Mas, afinal, o que caracteriza então uma novela por essência? Na verdade, nenhum gênero segue à risca suas próprias características; ora as apresentam, ora não. Há, por exemplo, contextos em que uma obra pode ter tanto características da novela quanto do romance, é o que denominamos de polimorfia. Desse modo, para fins introdutórios, deixemos algumas dessas características que podem aparecer (ou não) nas novelas em geral:

  1. Ênfase na ação: a novela focaliza múltiplos conflitos na trama, e cada um desses conflitos são nomeados como células dramáticas.
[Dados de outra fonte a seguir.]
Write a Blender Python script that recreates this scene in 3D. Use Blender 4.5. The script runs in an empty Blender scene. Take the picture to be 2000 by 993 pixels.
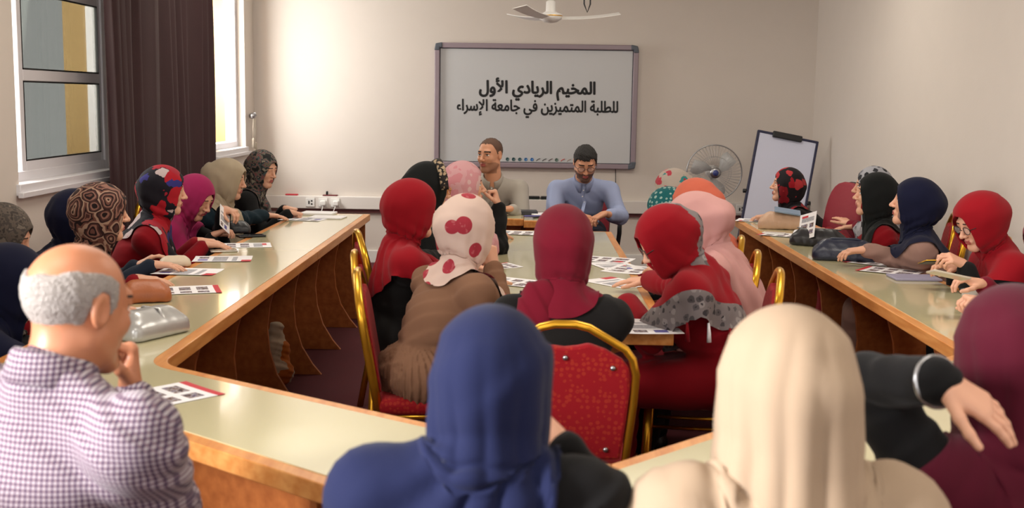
import bpy, bmesh, math, random
import numpy as np
from math import radians as rad, sin, cos, pi
from mathutils import Vector, Matrix
import unicodedata
SC = bpy.context.scene
COL = SC.collection
random.seed(4)

# ------------------------------------------------------------------ camera
# the frame is 2000 x 993 pixels; 2260 px focal length
F, CAM_H = 2260.0, 1.57
def _n(v): return v / np.linalg.norm(v)
_d = _n(np.array([35 / F, 301.5 / F, -1.0]))
_e = np.array([cos(.015), -sin(.015), 0.0])
_z = _n(np.cross(_e, _d)); _x = np.cross(_d, _z)
W = np.array([_x, _d, _z])                       # camera axes -> world
CAMP = np.array([0.0, 0.0, CAM_H])
def ray(u, v): return W @ np.array([(u - 1000) / F, -(v - 496.5) / F, -1.0])
def at(u, v, y):                                  # the point of the room at depth y on a sight line
    r = ray(u, v); return CAMP + r * (y / r[1])
def tab(u, v, z=.75):                             # the point of a horizontal plane on a sight line
    r = ray(u, v); return CAMP + r * ((z - CAM_H) / r[2])
cam = bpy.data.cameras.new('camera')
cam.sensor_width = 36; cam.lens = 36 * F / 2000
cam.clip_start = .05
cam.dof.use_dof = True; cam.dof.focus_distance = 6.6; cam.dof.aperture_fstop = 4.5
camo = bpy.data.objects.new('camera', cam); COL.objects.link(camo)
m4 = Matrix.Identity(4)
for i in range(3):
    for j in range(3): m4[i][j] = W[i][j]
    m4[i][3] = CAMP[i]
camo.matrix_world = m4
SC.camera = camo

# ------------------------------------------------------------------ light
SC.view_settings.view_transform = 'Standard'
SC.view_settings.look = 'None'
SC.view_settings.gamma = 1
SC.view_settings.use_curve_mapping = False
SC.view_settings.exposure = 0.0
wd = bpy.data.worlds.new('sky'); SC.world = wd; wd.use_nodes = True
wd.node_tree.nodes['Background'].inputs[0].default_value = (.93, .96, 1, 1)
wd.node_tree.nodes['Background'].inputs[1].default_value = 1.9
def area(name, loc, direction, sx, sy, power, col):
    l = bpy.data.lights.new(name, 'AREA'); l.shape = 'RECTANGLE'; l.size = sx; l.size_y = sy
    l.energy = power; l.color = col
    o = bpy.data.objects.new(name, l); COL.objects.link(o); o.location = loc
    o.rotation_euler = Vector(direction).to_track_quat('-Z', 'Y').to_euler()
    return o
DAY = (1.0, .97, .93)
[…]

O conto, por exemplo, tem por essência uma única célula dramática, ou seja, um único evento. Já o romance, apresenta várias células dramáticas, embora tenha  o foco numa célula (a personagem protagonista). Quanto à novela, há uma pluralidade dramática, várias células encadeadas sem focar num único evento, o que a difere das estruturas anteriores. Logo, a novela não tem um rigor de foco só na protagonista ou em um único evento. Esse gênero pode focar no evento, na ação, na peripécia, na personagem ou em todas as células mencionadas anteriormente.
  2. Sucessividade das células: das células definidas no tópico anterior, a novela é caracterizada pela sua sucessividade, ou seja, os eventos são encadeados, tal como “uma pulseira enrolada uma na outra”. Vale lembrar que essa horizontalidade não segue de forma canônica na novela, afinal, já abordamos acima que essas características podem ou não existir numa determinada obra. A mudança de uma célula para outra não esgota a ação ou inicia outra ação na célula seguinte, na verdade, todas as células da novela estão entrelaçadas entre si. 
  3. Multivocidade: a novela apresenta o caráter multívoco, ou seja, não há um olhar uno para uma única personagem ou para um único evento. No romance, vemos que o protagonista continua protagonista, já na novela, um protagonista pode virar coadjuvante na célula seguinte ou vice-versa. 
  4. Espaço Novelesco: a novela tem o espaço narrativo como um elemento suporte, ou seja, ele não influencia tanto na ação da personagem ou do evento, tal como ocorre no romance roseano, onde o sertão toma voz na narrativa, com constante diálogo, do início ao fim, com a trama e com a personagem. Vale dizer que na novela há uma múltipla espacialidade e, com isso, esse espaço pode mudar conforme a célula dramática. 
  5. Tempo:  Alguns teóricos definem que o tempo de escrita da novela é o pretérito, mas muitas vezes encontramos a novela escrita no presente. Vale salientar que não se trata do presente comumente entendido por nós, na verdade, denominamos de presente histórico. Tempo esse que conta algo do passado em tempo presente. Tomemos como exemplo uma exposição de um fato histórico sendo contado em tempo presente. 

E as Novelas de Kanafani?

Quando dizemos que a novela tem um foco maior no evento, na ação, na peripécia ou na personagem, identificamos essa convenção na novela Homens ao sol. Nesse caso, o foco está no evento. Esse evento marca a trajetória de três homens palestinos em busca de melhores condições de vida no Kuwait. No exílio, Abu-Qays, Assaad e Marwan se conhecem por conta do objetivo em comum: a fuga. Como podemos ver, tudo gira em torno desse evento. A fuga serve de encontro para os personagens e para o desenrolar da narrativa. Outra questão é a espacial. Diferentemente do romance O arador das águas, por exemplo, onde o espaço é uno e a narrativa se desenrola em torno de Beirute, em Homens ao sol, o espaço se altera conforme a mudança das células dramáticas.

Umm Saad, outra novela traduzida pela Tabla, difere-se de Homens ao sol na ênfase ao tipo de ação. Aqui a ênfase não se dá ao evento, tal como no anterior. A ênfase se dá na personagem. As células dramáticas se desenvolvem a partir de Umm Saad, personagem que dá nome ao livro. Essa personagem carrega uma ambientação em constante diálogo com a temática da geração. Utilizo “geração” para dizer desenvolvimento. Umm Saad é chamada pelo nome de mãe (Umm Saad pode ser traduzido como “a mãe de Saad”), ou seja, da genitora. Em segundo lugar, Umm Saad está relacionada com a terra, com a natureza. Desse modo, Umm Saad não só é genitora do seu filho, mas também, da narrativa e da resistência palestina.